July 17, 2007

Seaside Village
oil on canvas
30" x 30"
$2500

Big Love

Just as Bill Hendrickson is learning in his HBO Big Love experiment, I've discovered it's one thing to make a painting that works well and another thing entirely to follow it up with another (and another) that relates to it. "Seaside Village" is an attempt to create a companion to "Cornwall Harbour" which I posted on the blog several weeks ago. I've since begun a third in the series which depicts a snakey stone fence that looks at the headland in "Harbour" from a somewhat different vantage point.

To work in a series like this means creating the paintings to "converse" with one another. As I'm composing them, I'm wondering what the subjects have in common and how they are also different. Then it's up to the viewer -- you -- to figure out what they're communicating and if it makes sense.

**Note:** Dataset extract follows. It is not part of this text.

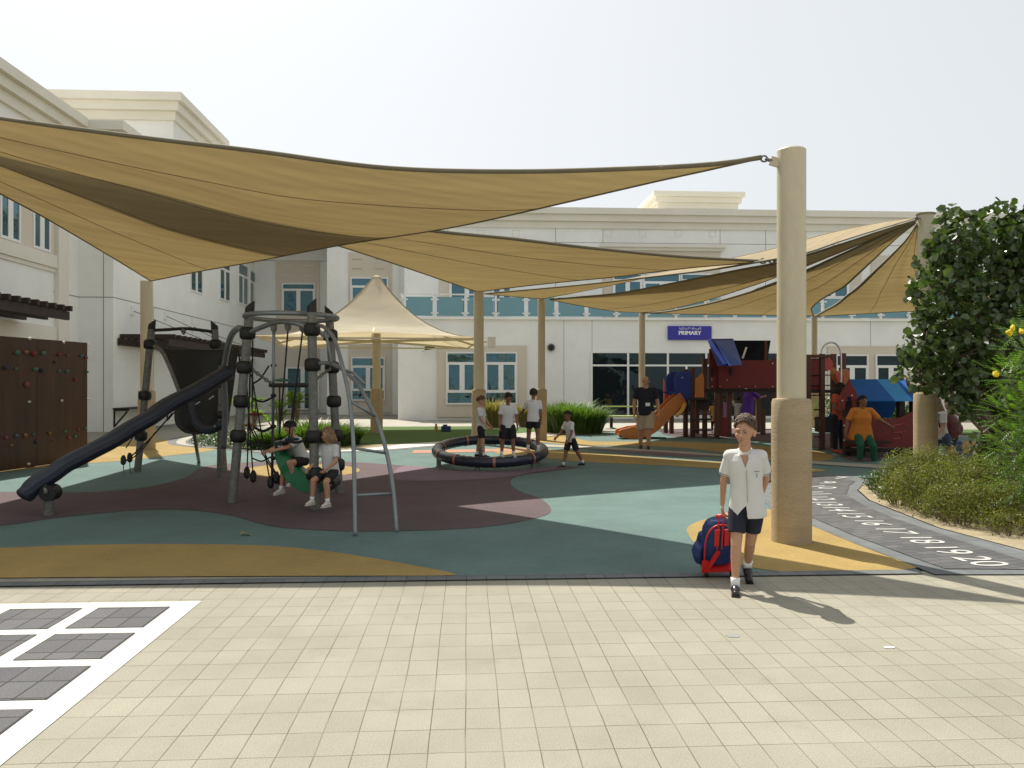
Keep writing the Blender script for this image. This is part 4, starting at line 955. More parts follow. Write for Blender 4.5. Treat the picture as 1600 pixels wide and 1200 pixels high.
# ---------------------------------------------------------------- red and blue play tower
pt = thing('play_tower', 'timber play tower with dark red panels, blue roof and orange slide', 'play tower', G(1120, 683))
def tbox(nm, pa, ya_, pb, yb_, d, th, m, bev=.01):     # upright board facing the camera
    a = W(pa, ya_, d); b = W(pb, yb_, d); u_ = Vector((a.x, a.y, b.z)); fw = Vector((sS, cS, 0))*th
    m_ = MB().prism([(a.x, a.y, b.z), (b.x, b.y, b.z), (b.x, b.y, a.z), (a.x, a.y, a.z)], fw); o = link(nm, m_, m, pt if PT is None else PT)
    return bevel(o, bev) if bev else o
PT = None
def tpost(px, yt, yb_, m='wood', w_=.13, par=None):
    b = G(px, yb_); d = Gd(yb_); z = CAMH+(600-yt)/FPX*d; fw = Vector((px*0, 0, 0))
    o = link('post', MB().box((b.x-w_/2, b.y-w_/2, 0), (b.x+w_/2, b.y+w_/2, z)), m, par or pt); bevel(o, .012); return o
for (px, yt, yb_) in ((1040, 592, 677), (1049, 590, 678), (1071, 577, 683), (1082, 575, 684), (1089, 600, 678), (1101, 560, 684), (1126, 600, 680), (1120, 600, 684), (1210, 560, 682), (1184, 600, 676), (1192, 640, 680), (1139, 606, 683)): tpost(px, yt, yb_)
dT = 23.6
for (a, b, yb2) in ((1123, 1210, 606), ): 
    tbox('red_panel', 1108, 545, 1122, 607, dT, .05, 'red'); tbox('red_panel', 1122.5, 563, 1212, 607, dT-.1, .05, 'red')
for (pa, pb) in ((1111, 1112.5), (1114, 1115.5), (1141, 1144)): tbox('slot', pa, 575, pb, 587, dT-.14 if pa > 1120 else dT-.04, .03, 'black', 0)
# roof: bright blue sloping sheet, dark underside half
rf = [W(1105, 532, 22.9), W(1143, 531, 23.2), W(1160, 570, 22.6), W(1125, 572, 22.4)]
m_ = MB().prism([W(1105.5, 532, 23.5), W(1146, 531.5, 24.2), W(1159.5, 570, 23.0), W(1121, 572, 22.6)], (0, .03, .05)); link('roof', m_, 'blue', pt)
m_ = MB().prism([W(1116, 532, 23.4), W(1146, 531.5, 24.1), W(1159.5, 570, 22.9), W(1139, 571.5, 22.65)], (0, -.012, -.004)); M['blue2'] = mat('brighter_blue_panel', (.04, .12, .50), .4); link('roof_stripe', m_, 'blue2', pt)
m_ = MB().prism([W(1146, 532, 24.6), W(1204, 532, 25.0), W(1199, 545, 25.6), W(1199, 564, 25.9), W(1158, 564, 25.4)], (0, .05, 0)); M['navyroof'] = mat('navy_roof_panel', (.008, .010, .022), .8, spec=.2); link('roof_back', m_, 'navyroof', pt)
tbox('roof_post', 1195, 533, 1199, 565, 24.6, .1, 'wood')
link('light_tube', MB().tube([W(1160, 560, 24), W(1166, 543, 24.2)], .03, 8), 'frame', pt)
tbox('floor_beam', 1100, 607.5, 1212, 613, dT, .1, 'dwood'); tbox('back_panel', 1140, 613, 1212, 650, 28.2, .05, 'chute', 0)
# orange slide with blue hood
hood = [W(1055, 612, 23.6), W(1053, 596, 23.6), W(1057, 584, 23.6), W(1066, 580, 23.6), W(1080, 581, 23.6), W(1080, 624, 23.6), W(1076, 626, 23.6), W(1058, 617, 23.6)]
for dx in (0, .75): bevel(link('slide_hood', MB().prism([p+Vector((-dx*.08, dx, 0)) for p in [W(1044, 612, 23.5)]+cr(hood[:5], 3)+hood[5:]], (.0, .05, 0)), 'blue', pt), .01)
spn = [W(1068, 621, 23.6), W(1058, 629, 23.5), W(1046, 641, 23.4), W(1033, 655, 23.3), W(1020, 667, 23.2), W(1005, 674, 23.1), W(985, 677, 23.05), W(967, 676, 23.0)]
spn = cr(spn, 4)
for nm_, y0_, hgt in (('slide_side', 0, .30), ('slide_side', .55, .30)):
    top = []; bot = []
    for i, p in enumerate(spn):
        t = (spn[min(i+1, len(spn)-1)]-spn[max(i-1, 0)]).normalized(); up = Vector((t.z*(-1 if t.x > 0 else 1), 0, abs(t.x))).normalized()
        e = .18*min(1, .35+(len(spn)-1-i)/6); top.append(p+up*e+Vector((0, y0_, 0))); bot.append(p-up*e+Vector((0, y0_, 0)))
    m_ = MB().prism(top+bot[::-1], (0, .05, 0)); bevel(link('slide_side', m_, 'orange', pt), .012)
rws = [[p+Vector((0, .05, -.06)) for p in spn], [p+Vector((0, .55, -.06)) for p in spn]]
o_ = link('slide_bed', MB().grid(rws), 'orange', pt, smooth=True)
tub('slide_stand', [W(968, 679, 23.2), W(968, 682.5, 23.2), W(1040, 684, 23.3)], .02, 'black', 8, 0, pt)
bevel(link('slide_arch', MB().tube(cr([W(1057, 650, 23.3), W(1066, 640, 23.4), W(1070, 630, 23.4)], 4), .06, 10), 'yellowp', pt), .001)
tbox('red_panel', 1038, 595, 1046, 625, 24.6, .04, 'redl')
yp = [W(1087, 592, 23.2), W(1093, 588, 23.2), W(1098, 582, 23.2), W(1100, 590, 23.2), W(1100, 621, 23.2), W(1086, 621, 23.2)]
bevel(link('orange_panel', MB().prism(yp, (0, .05, 0)), 'orange', pt), .006)
for y in (654, 671): tbox('ladder_step', 1084, y, 1112, y+2.5, 23.3, .2, 'dwood')
tbox('platform', 1082, 621, 1110, 625, 23.2, .8, 'dwood'); tbox('under_panel', 1088, 625, 1108, 640, 23.6, .04, 'dwood')
for (pa, ya_, m2) in ((1116, 656, 'wood'), (1127, 656, 'red')): tbox('low_panel', pa, 652, pa+10, 681, 23.4, .05, m2)
bo = MB()
for px in (1113, 1125, 1155, 1180, 1207):
    for y in (604,): bo.ell(W(px, y, dT-.14), (.02, .012, .02), None, 6, 5)
for px, y in ((1112, 593), (1136, 594), (1207, 568), (1129, 564), (1146, 565), (1066, 590)): bo.ell(W(px, y, dT-.2), (.022, .012, .022), None, 6, 5)
link('bolt', bo, 'silver', pt)
# right wing of the tower: net frame, red boards, hoop
for (px, yt, yb_) in ((1262, 558, 706), (1284, 553, 703), (1302, 553, 700), (1317, 552, 700)): tpost(px, yt, yb_, w_=.12)
dS = 19.3
tbox('red_panel', 1262, 560, 1281, 609, dS, .04, 'red'); c = W(1291, 569, dS+.2); bevel(link('red_disc', MB().tube([c, c+Vector((0, .04, 0))], .17, 24), 'redl', pt), .004)
tbox('top_beam', 1258, 554, 1302, 559, dS-.1, .1, 'wood'); tbox('deck_beam', 1262, 609, 1318, 614, dS, .1, 'dwood')
tub('hoop', [W(1283, 556, dS), W(1284, 547, dS), W(1289, 539, dS), W(1299, 535, dS), W(1308, 539, dS), W(1313, 549, dS), W(1314, 570, dS), W(1314, 604, dS)], .022, 'silver', 8, 5, pt)
fl_ = cr([W(1298, 577, dS+.3), W(1303, 574, dS+.3), W(1310, 580, dS+.3), W(1318, 577, dS+.3), W(1326, 578, dS+.3), W(1326, 592, dS+.3), W(1318, 603, dS+.3), W(1308, 600, dS+.3), W(1300, 590, dS+.3)], 3, closed=True)
bevel(link('orange_panel', MB().prism(fl_, (0, .04, 0)), 'orange', pt), .005)
hs_ = cr([W(1305, 586, dS+.2), W(1311, 583, dS+.2), W(1318, 588, dS+.2), W(1318, 603, dS+.2), W(1313, 602, dS+.2)], 3, closed=True); link('red_shape', MB().prism(hs_, (0, .03, 0)), 'redl', pt)
for y in (587, 603, 618): tub('rung', [W(1258, y, dS-.05), W(1300, y-1, dS+.05)], .015, 'black', 6, 0, pt)
for y in (640, 654, 668, 682): tub('rung', [W(1272, y, dS-.05), W(1285, y, dS+.05)], .02, 'wood', 6, 0, pt)
m_ = MB()
tbox('low_box', 1285, 652, 1300, 676, dS+.2, .5, 'chute', 0)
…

In this series, both works are the intentionally the same size, painted with the same palette and with a similar aim of showing the effect of light on the landscape.
"Cornwall Harbour," however, gives an early morning seaward view while "Seaside Village" looks inland on a sunny afternoon. And, the locale of both subjects comprises only a few hundred yards -- even though they look in different directions, they are related by the proximity in which I find them. Sound like any relationships you know?

How will #3 fit in with the other two? Stay tuned! I'll show you as soon as I've found out.

July 3, 2007

Five O'Clock Shadows
oil on canvas
24"x 30"
$1300

Bright Light, Dark Shadows

This painting is based on a smaller study I did in Vieques in April. It was an extraordinarily bright and sunny afternoon. I certainly wanted to capture the light as it danced on the twisted branches of this sea grape, but even more interesting to me were the shadows they cast in the sand.

The passing this weekend of my mom's twin (called Chrissie-nun by her numerous nieces and nephews), has brought me into some painful, dark spaces of grief. As in the painting, however, I'm rediscovering how light and shade balance one another. They provide a much-needed contrast in life.

Opposites are a match made in heaven. Whether it's a physical phenomenon or an emotional one, when it comes to light and dark, you can't have one without the other -- though not for want of trying! It's clear, as I can hear Richard Moss so clearly say, "consciousness loves contrast." And so do paintings!

And fireworks, too! Happy 4th of July! May this painting take you to the beach if you aren't there already.